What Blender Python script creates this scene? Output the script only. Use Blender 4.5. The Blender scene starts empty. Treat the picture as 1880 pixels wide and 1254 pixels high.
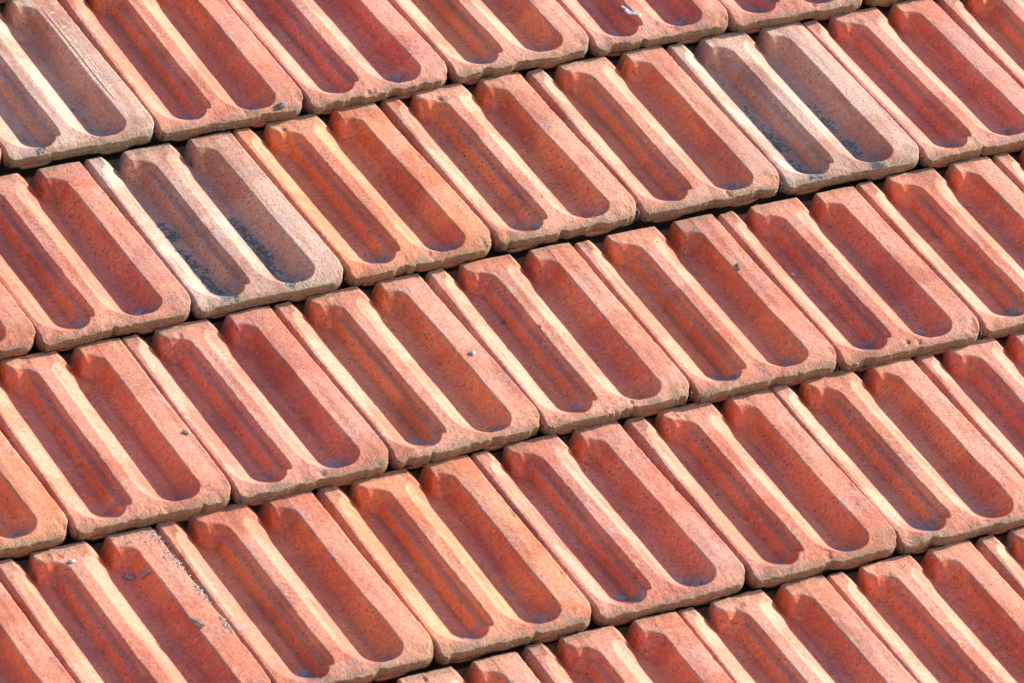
import bpy, math, random
import numpy as np
from mathutils import Matrix, Vector

# ------------------------------------------------------------------ basics
scene = bpy.context.scene
COL = scene.collection
PITCH = math.radians(22.0)          # slope of the roof
W, L = 0.205, 0.3105                # tile pitch along the row / up the slope (m)
H = 0.0225                          # step from one course to the next
ROOF_Z = 6.0
ROOF_M = Matrix.Translation((0, 0, ROOF_Z)) @ Matrix.Rotation(PITCH, 4, 'X')   # roof frame -> world

# ------------------------------------------------------------------ camera
# roof frame: x along the course, y up the slope, z out of the roof
cam_d = bpy.data.cameras.new('camera')
cam = bpy.data.objects.new('camera', cam_d)
COL.objects.link(cam)
R = Matrix(((0.86565055, -0.46832949, 0.17696500),
            (-0.18542849, -0.62825242, -0.75558929),
            (0.46504344, 0.62126193, -0.63068868)))          # roof -> (right, down, forward)
T = Vector((-0.25470967, -0.27863125, 7.70485746))
Rc = -(R.transposed() @ T)
axes = Matrix((R[0], -R[1], -R[2])).transposed()             # camera axes as columns
cam.matrix_world = ROOF_M @ (Matrix.Translation(Rc) @ axes.to_4x4())
cam_d.sensor_width = 36.0
cam_d.lens = 11500.0 / 1880.0 * 36.0
cam_d.clip_end = 500.0
cam_d.dof.use_dof = True
cam_d.dof.focus_distance = 7.85
cam_d.dof.aperture_fstop = 22.0
scene.camera = cam

# ------------------------------------------------------------------ light
SUN_E, SUN_A = math.radians(23.5), math.radians(8.0)        # above the roof plane / turned up-slope
to_sun = Vector((math.cos(SUN_E) * math.cos(SUN_A), math.cos(SUN_E) * math.sin(SUN_A), math.sin(SUN_E)))
to_sun = (ROOF_M.to_3x3() @ to_sun).normalized()
sun_d = bpy.data.lights.new('sun', 'SUN')
sun_d.energy = 3.8
sun_d.angle = math.radians(0.53)
sun_d.color = (1.0, 0.95, 0.89)
sun = bpy.data.objects.new('sun', sun_d)
COL.objects.link(sun)
sun.location = (8, 2, 14)
sun.rotation_euler = (-to_sun).to_track_quat('-Z', 'Y').to_euler()

world = bpy.data.worlds.new('World')
scene.world = world
world.use_nodes = True
wn = world.node_tree.nodes
sky = wn.new('ShaderNodeTexSky')
sky.sky_type = 'NISHITA'
sky.sun_disc = False
sky.sun_elevation = math.asin(to_sun.z)
sky.sun_rotation = math.atan2(to_sun.x, to_sun.y)
wn['Background'].inputs['Strength'].default_value = 0.125
world.node_tree.links.new(sky.outputs['Color'], wn['Background'].inputs['Color'])

scene.view_settings.view_transform = 'Standard'
scene.view_settings.look = 'None'
scene.view_settings.gamma = 1.0
scene.view_settings.exposure = 1.19
scene.view_settings.use_curve_mapping = False
scene.render.engine = 'CYCLES'
scene.cycles.max_bounces = 6
scene.cycles.diffuse_bounces = 4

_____

- [Goal]: Exactly reproduce the run of lines from the start of the listing through the line with "from mathutils import Matrix, Vector", inclusive; pictures are not copied.

- [Correct response]:
What Blender Python script creates this scene? Output the script only. Use Blender 4.5. The Blender scene starts empty. Treat the picture as 1880 pixels wide and 1254 pixels high.
import bpy, math, random
import numpy as np
from mathutils import Matrix, Vector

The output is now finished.